Album Review: “Krill” by Krill
November 14, 2016
I miss Krill. I never knew them personally, I only started to like them a few months before they stopped playing together, and yet I miss Krill.
Their music, like all the best music, makes you feel included–not complicit in action necessarily, but comforted in spirit. And with this week, a week where everyone seems to be experiencing stress and discontent due to elections or research papers or any other third thing, I missed Krill more than ever.
Then I remembered that there was new Krill.
Released this summer almost as an afterthought, “Krill” is composed of only five songs recorded shortly before the band’s break up, and while it offers little in the way of musical progress, it does offer a sense of closure for some of the band’s dangling threads.
For starters, a lot of this closure comes lyrically as many of the songs on “Krill” offer final statements on previous song topics.

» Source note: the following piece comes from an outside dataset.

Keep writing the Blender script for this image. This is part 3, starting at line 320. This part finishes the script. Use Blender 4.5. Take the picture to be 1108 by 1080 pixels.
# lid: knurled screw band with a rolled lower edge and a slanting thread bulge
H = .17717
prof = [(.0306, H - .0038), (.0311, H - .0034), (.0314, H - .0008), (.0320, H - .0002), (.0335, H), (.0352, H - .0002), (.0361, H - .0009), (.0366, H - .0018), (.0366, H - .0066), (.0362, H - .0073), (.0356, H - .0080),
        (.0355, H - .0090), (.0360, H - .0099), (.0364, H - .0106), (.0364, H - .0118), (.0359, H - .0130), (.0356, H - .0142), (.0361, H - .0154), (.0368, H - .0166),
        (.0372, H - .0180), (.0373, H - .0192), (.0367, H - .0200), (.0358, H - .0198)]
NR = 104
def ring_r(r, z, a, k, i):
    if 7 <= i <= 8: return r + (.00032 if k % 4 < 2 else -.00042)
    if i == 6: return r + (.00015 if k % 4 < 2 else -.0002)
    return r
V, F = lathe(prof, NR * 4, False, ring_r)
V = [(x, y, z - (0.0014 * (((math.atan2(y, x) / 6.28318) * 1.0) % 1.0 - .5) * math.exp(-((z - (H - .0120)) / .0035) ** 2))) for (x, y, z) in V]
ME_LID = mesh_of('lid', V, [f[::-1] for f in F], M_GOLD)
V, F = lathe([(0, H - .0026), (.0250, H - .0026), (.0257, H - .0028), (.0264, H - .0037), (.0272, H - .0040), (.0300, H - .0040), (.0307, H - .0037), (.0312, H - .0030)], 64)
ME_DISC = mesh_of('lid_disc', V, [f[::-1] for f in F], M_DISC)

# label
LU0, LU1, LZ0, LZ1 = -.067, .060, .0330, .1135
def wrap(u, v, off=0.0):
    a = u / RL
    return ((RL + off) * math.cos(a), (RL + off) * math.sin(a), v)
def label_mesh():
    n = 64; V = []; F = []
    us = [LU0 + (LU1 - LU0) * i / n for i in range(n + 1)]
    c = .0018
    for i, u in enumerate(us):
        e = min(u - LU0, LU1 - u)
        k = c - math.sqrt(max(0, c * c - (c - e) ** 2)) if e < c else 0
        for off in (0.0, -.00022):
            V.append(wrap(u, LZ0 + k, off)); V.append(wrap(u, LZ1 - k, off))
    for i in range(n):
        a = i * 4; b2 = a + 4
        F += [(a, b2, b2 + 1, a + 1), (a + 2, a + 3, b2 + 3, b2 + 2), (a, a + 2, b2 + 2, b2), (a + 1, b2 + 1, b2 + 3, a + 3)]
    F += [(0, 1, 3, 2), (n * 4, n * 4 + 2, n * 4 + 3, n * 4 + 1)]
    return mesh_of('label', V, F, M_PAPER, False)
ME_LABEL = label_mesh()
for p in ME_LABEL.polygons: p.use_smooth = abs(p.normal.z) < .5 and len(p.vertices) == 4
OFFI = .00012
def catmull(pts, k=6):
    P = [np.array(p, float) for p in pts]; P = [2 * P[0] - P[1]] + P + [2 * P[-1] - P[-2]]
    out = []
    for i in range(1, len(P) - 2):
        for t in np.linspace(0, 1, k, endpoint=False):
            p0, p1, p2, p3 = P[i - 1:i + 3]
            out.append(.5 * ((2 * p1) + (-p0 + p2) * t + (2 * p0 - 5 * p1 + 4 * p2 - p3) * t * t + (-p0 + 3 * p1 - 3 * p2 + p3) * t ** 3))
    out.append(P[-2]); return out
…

Take, for example, “Jubilee.” It deals with the same topic (seasonal depression) as “Brain Problem” from Krill’s previous album “A Distant Fist Unclenching”; however, where “Brain Problem” was more of a confessional story, “Jubilee” shows singer Jonah Furman moving forward, saying “And the winter came and went / my friends were nicer to me / that feeling felt heaven-sent / and I felt so healthy.”
Even though little musical evolution comes through for the band, it is debatable if any was even needed. Krill has always had a remarkable ability to fill in the gaps that other similarly-styled trios leave unfilled with each member bringing something important to the table. Guitarist Aaron Ratoff displays a masterful ability to balance melodic leads with raucous chords while bassist/vocalist Jonah Furman and drummer Ian Becker display an excellent rapport, with the two of them filling in the rhythmic gaps left open by the guitar.
Appropriately enough, the EP ends with one of Krill’s calmest songs, “Billy.” The song meanders along until its outro, dreamily building to a stutter of drums and guitar that crash almost as soon as they crescendo like waves rolling in to the shore. It has all the feeling of a final transmission, and if it is that would be alright. Krill may be gone, but they will surely not be forgotten.